Why doesn't the nucleus have "nucleus-probability cloud"?

Question

While deriving the wave function why don't we take into the account of the probability density of the nucleus? My intuition says that the nucleus is also composed of subatomic particles so it will also have probability cloud like electrons have. Do we not do it for simplicity of the calculation, or is the nucleus fixed, or any other property of the nucleus?

Answer 1

Yes, the nucleus is composed of subatomic particles that have a probability cloud. Protons and neutrons fill orbitals in the nucleus just like electrons in the atom do. What's more, every proton or neutron is a complex particle itself and the quarks inside have their very own probability cloud. (Quarks are simple objects that have no internal structure as far as we know.)

Uncertainty principle requires that the nucleus as a whole has some spatial spread.

The easy part is that the "probabilistic cloud" of a nucleus and its constituents are way smaller than the space electrons pretend to occupy. That's what makes the point approximation viable.

Answer 2

Very often indeed the nucleus is assumed motionless. It is then assumed that the motion of the nuclei and the electrons can be treated separately. This is known as the Born-Oppenheimer approximation. The reason is that solving the equations simultaneously is very difficult and would not be very efficient.

Note that for the hydrogen atom this approximation is not required. In this two particle case the wave function describes the relative motion and position of electron and nucleus.

Answer 3

The nucleus does have a probability cloud. As the simplest example, consider the hydrogen-1 atom. Conservation of momentum requires that the center of mass of the electron and proton remain fixed. Therefore we have

$$\Psi_p(\textbf{x}|=(\text{const.})\Psi_e(-\alpha\textbf{ x}),$$

where $\Psi_p$ is the wavefunction of the proton, $\Psi_e$ is the wavefunction of the electron, and $\alpha$ is the ratio of the masses. Because $\alpha$ is large, one can often approximate the proton as being fixed at one point.

Answer 4

The answer is that the protons in the nucleus are quantum particles and don't have a well-defined position, but the uncertainty isn't a big factor in determining the potential experienced by the orbiting electrons, so we can just treat them as a fixed source of potential. That does, also, make the calculations much, much easier.

Answer 5

Nuclei are quantum particles and have a wavefunction and hence a probability density, too. However, it is hard to calculate and to visualize, and it is often not needed.

For electrons, you can e.g. look at a one-electron density of a many electron system or at orbitals, which correspond the best possible solutions of approximating the full many-electron problem with an independent-particle problem. However, electrons are all the same, which makes the problem easier.
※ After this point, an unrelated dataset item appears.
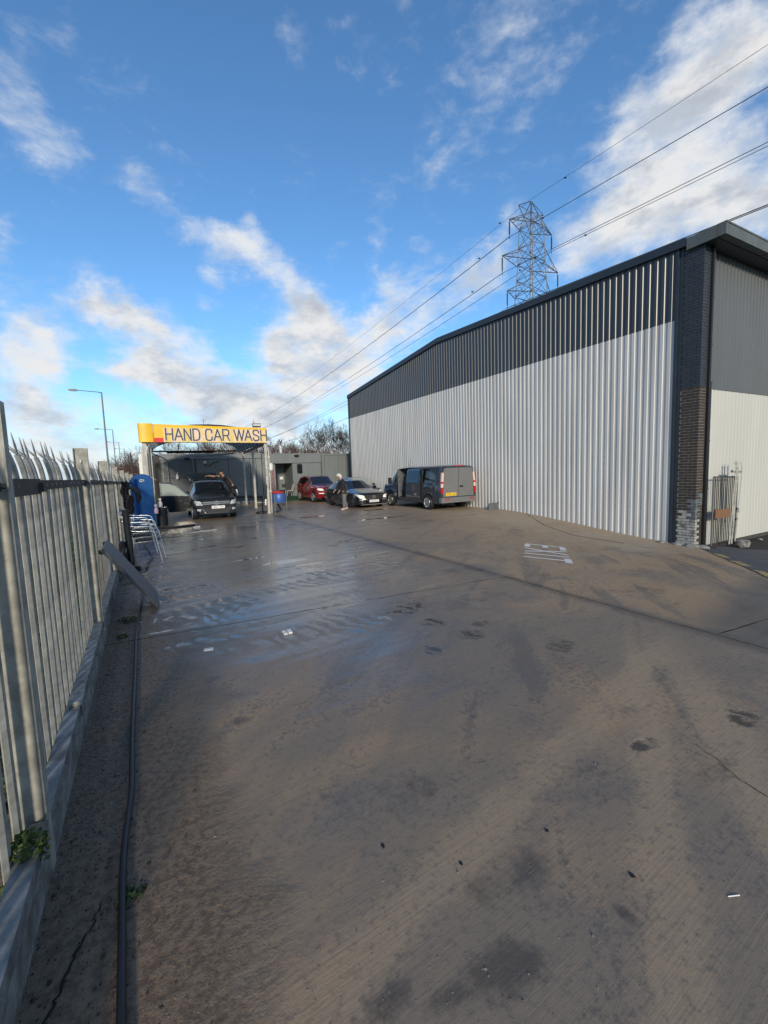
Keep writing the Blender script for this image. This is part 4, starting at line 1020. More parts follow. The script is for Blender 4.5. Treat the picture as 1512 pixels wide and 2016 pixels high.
def car_body(root, P, bodymat, glassmat, wsmat):
    CUR['plan'] = P['plan']
    L = P['L']; half = L / 2; wr = P['wr']; ra = wr + .055; fw, rw_ = P['wheels']
    ys = set()
    y = -half
    while y < half - .01: ys.add(round(y, 3)); y += .11
    ys.add(half)
    for yw in (fw, rw_):
        for k in range(-6, 7): ys.add(round(yw + ra * k / 6, 3))
    for a, b in P['side_windows']: ys.update((round(a, 3), round(b, 3)))
    for a in (*P['ws'], *P['rwin']):
        if a < half: ys.add(round(a, 3))
    ys = sorted(ys); ys = [v for i, v in enumerate(ys) if i == 0 or v - ys[i - 1] > .012]
    ww = P.get('roofw', .70)
    def ring(y):
        w = interp(P['plan'], y); ht = interp(P['top'], y); hb = min(interp(P['belt'], y), ht - .015); zs = P['sill']
        if y < -half + .25: zs = lerp(P['nose_sill'], P['sill'], (y + half) / .25)
        if y > half - .25: zs = lerp(P['tail_sill'], P['sill'], (half - y) / .25)
        for yw in (fw, rw_):
            d = abs(y - yw)
            if d < ra: zs = max(zs, wr + math.sqrt(max(0, ra * ra - d * d)) - .02)
        zs = min(zs, hb - .12)
        c = min(1, max(0, (ht - hb) / .42)); wt = w * lerp(.84, ww, c)
        zm = max(zs + .05, lerp(zs, hb, .42))
        pts = [(w * .93, zs), (w * .985, lerp(zs, zm, .55)), (w * 1.0, zm), (w * .99, lerp(zm, hb, .62)), (w * .955, hb)]
        e = (wt, ht - lerp(.03, .07, c)); b = pts[-1]
        pts += [(lerp(b[0], e[0], .10), lerp(b[1], e[1], .10)), (lerp(b[0], e[0], .88), lerp(b[1], e[1], .88)), e, (wt * .88, ht - lerp(.008, .022, c)), (wt * .5, ht - .004), (0, ht)]
        return pts
    rings = [ring(y) for y in ys]; n = len(rings[0])
    parts = {}
    def put(name, quad):
        parts.setdefault(name, MB()).add(quad, [tuple(range(len(quad)))])
    skip = P.get('skip')
    for i in range(len(ys) - 1):
        ym = (ys[i] + ys[i + 1]) / 2
        for j in range(n - 1):
            for s in (-1, 1):
                qd = [(s * rings[i][j][0], ys[i], rings[i][j][1]), (s * rings[i + 1][j][0], ys[i + 1], rings[i + 1][j][1]), (s * rings[i + 1][j + 1][0], ys[i + 1], rings[i + 1][j + 1][1]), (s * rings[i][j + 1][0], ys[i], rings[i][j + 1][1])]
                nm = 'body'
                wk = [k for k, (a, b) in enumerate(P['side_windows']) if a <= ym <= b]
                if j == 5 and wk: nm = f"side_window/{wk[0]}{s}"
                elif P['ws'][0] <= ym <= P['ws'][1] and j >= 7: nm = 'windscreen'
                elif P['rwin'][0] <= ym <= P['rwin'][1] and j >= 7: nm = 'rear_window'
                elif P['ws'][1] < ym < P['rwin'][0] and j >= 8 and P.get('sunroof'): nm = 'roof_glass'
                if skip and skip(s, ym, j): continue
                put(nm, qd)
    for k, y in ((0, ys[0]), (-1, ys[-1])):
        r = rings[k]; mid = [(x_, y, z_) for x_, z_ in r] + [(-x_, y, z_) for x_, z_ in reversed(r[:-1])]
        put('body', mid)
    for nm, mb in parts.items():
        base = nm.split('/')[0]
        mat = bodymat if nm == 'body' else (wsmat if nm in ('windscreen',) else glassmat)
        o = mb.build(base, mat, root)
        me = o.data; bm = bmesh.new(); bm.from_mesh(me); bmesh.ops.remove_doubles(bm, verts=bm.verts, dist=.0008); bmesh.ops.recalc_face_normals(bm, faces=bm.faces); bm.to_mesh(me); bm.free()
        me.polygons.foreach_set('use_smooth', [True] * len(me.polygons)); me.set_sharp_from_angle(angle=R(38))
    # dark underside and wheel housings
    mb = MB(); mb.span((-P['plan'][len(P['plan']) // 2][1] * .82, -half + .18, P['sill'] + .02), (P['plan'][len(P['plan']) // 2][1] * .82, half - .18, P['sill'] + .22)); mb.span((-interp(P['plan'], 0) * .7, fw - ra, P['sill'] + .1), (interp(P['plan'], 0) * .7, rw_ + ra, P['sill'] + .45)); mb.build('underbody', M['interior'], root)
    for yw in (fw, rw_):
        for s in (-1, 1):
            x = s * (interp(P['plan'], yw) * .985); make_wheel(root, x, yw, wr, wr, P.get('ww', .21), s, P.get('rim', 'alloy'), P.get('spokes', 5))
    return ys, rings

def plate(root, txt, c, front=True, w=.52, h=.115, mat='plate_white'):
    o = MB(c).box(c, (w, .014, h)).build('number_plate', M[mat], root); o.location = c
    me = text_mesh(txt, h * .92, M['plate_ink'], 'characters', .003, .0)
    t = obj('characters', me, o, (0, -.009, 0)); t.rotation_euler = (R(90), 0, 0)
    t.scale = (w * .86 / max(.01, t.dimensions.x), 1, 1) if t.dimensions.x else (1, 1, 1)
    xs = [v.co.x for v in me.vertices]; t.scale = (w * .86 / (max(xs) - min(xs)), 1, 1)
    return o
def mirrors(root, x, y, z, mat, s=(.20, .11, .15), sides=(-1, 1)):
    for sd in sides:
        mb = MB(); mb.box((sd * (x + .11), y, z), s); mb.box((sd * (x + .01), y + .01, z - .05), (.12, .05, .04)); o = mb.build('wing_mirror', mat, root)
        bm = bmesh.new(); bm.from_mesh(o.data); bmesh.ops.bevel(bm, geom=bm.edges[:], offset=.02, segments=2, affect='EDGES'); bm.to_mesh(o.data); bm.free()
def lens(root, name, poly, y, dep, mat, rz=0, x0=0):
    """headlamp / grille shape in the front plane: poly of (x, z), pushed back by the nose sweep"""
    mb = MB()
    n = len(poly); a = [(p[0], y + p[2] if len(p) > 2 else y, p[1]) for p in poly]; b = [(p[0], p[1] + dep, p[2]) for p in a]
    mb.add(a + b, [tuple(range(n)), tuple(range(2 * n - 1, n - 1, -1))] + [(i, n + i, n + (i + 1) % n, (i + 1) % n) for i in range(n)])
    return mb.build(name, M[mat], root)
def both(root, name, poly, y, dep, mat):
    """a lens that wraps round the corner of the nose, cut from an (x, z) outline in upright strips"""
    inv = [(w_, y_ - CUR['plan'][0][0]) for y_, w_ in CUR['plan'] if y_ < 0]
    pl = [(p[0], p[1]) for p in poly]; x0_, x1_ = min(p[0] for p in pl), max(p[0] for p in pl); out = []
    def zs(xx):
        r = []
        for (ax, az), (bx, bz) in zip(pl, pl[1:] + pl[:1]):
            if abs(ax - bx) > 1e-6 and min(ax, bx) - 1e-9 <= xx <= max(ax, bx) + 1e-9: r.append(az + (bz - az) * (xx - ax) / (bx - ax))
        return min(r), max(r)
    n = 9
    for s in (-1, 1):
        mb = MB()
        for i in range(n):
            xx = lerp(x0_ + 1e-4, x1_ - 1e-4, i / (n - 1)); lo, hi = zs(xx); yy = y + max(0, interp(inv, xx / .975)) - .012
            for zz, dy in ((lo, 0), (hi, 0), (lo, dep), (hi, dep)): mb.v.append((s * xx, yy + dy, zz))
        for i in range(n - 1):
            k = 4 * i; mb.f += [(k, k + 4, k + 5, k + 1), (k + 2, k + 3, k + 7, k + 6), (k, k + 2, k + 6, k + 4), (k + 1, k + 5, k + 7, k + 3)]; mb.mi += [0] * 4
        e = 4 * (n - 1); mb.f += [(0, 1, 3, 2), (e, e + 2, e + 3, e + 1)]; mb.mi += [0, 0]
        out.append(mb.build(name, M[mat], root, smooth=40))
    return out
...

In contrast, if you want to visualize the nuclei of a molecule, you have a hard time. An example where it was actually done is this article. In the article, the nuclear probability densities of molecules are obtained by approximating the nuclear wavefunction as product of harmonic oscillator functions in the normal modes and by integrating over all but the coordinates of one nucleus. You see that the spatial extend of the nuclear probability density is small even for vibrationally excited states, hence it is usually of little interest.

Another problem when you want to calculate a probability density is how to treat the invariance with respect to translation and rotation of the whole system. For electrons in a molecule this is not a problem if the nuclei are assumed to be fixed in space, but you always need some reference, otherwise the density is just a constant.

Answer 6

As already pointed out in the other answers, nuclei do have a probability cloud. It is only a lot smaller than compared to electrons because the mass of the nucleus (or even a single proton or neutron) is a lot higher.

The uncertainty principle is given by

$$\Delta x \Delta p \ge \frac{h}{4\pi}$$

where $\Delta x$ is the uncertainty in position and $\Delta p$ is the uncertainty in momentum. If a particle has a large probability cloud, this is the same as saying it has a large uncertainty in position.

For the equation to be true, it either $\Delta x$ or $\Delta p$ increases or decreases, the other must decrease or increase.

Since $p=mv$, we can see that if the mass is higher, momentum is aswell. Thus, a higher mass means higher uncertainty in momentum and likewise, smaller uncertainty in position.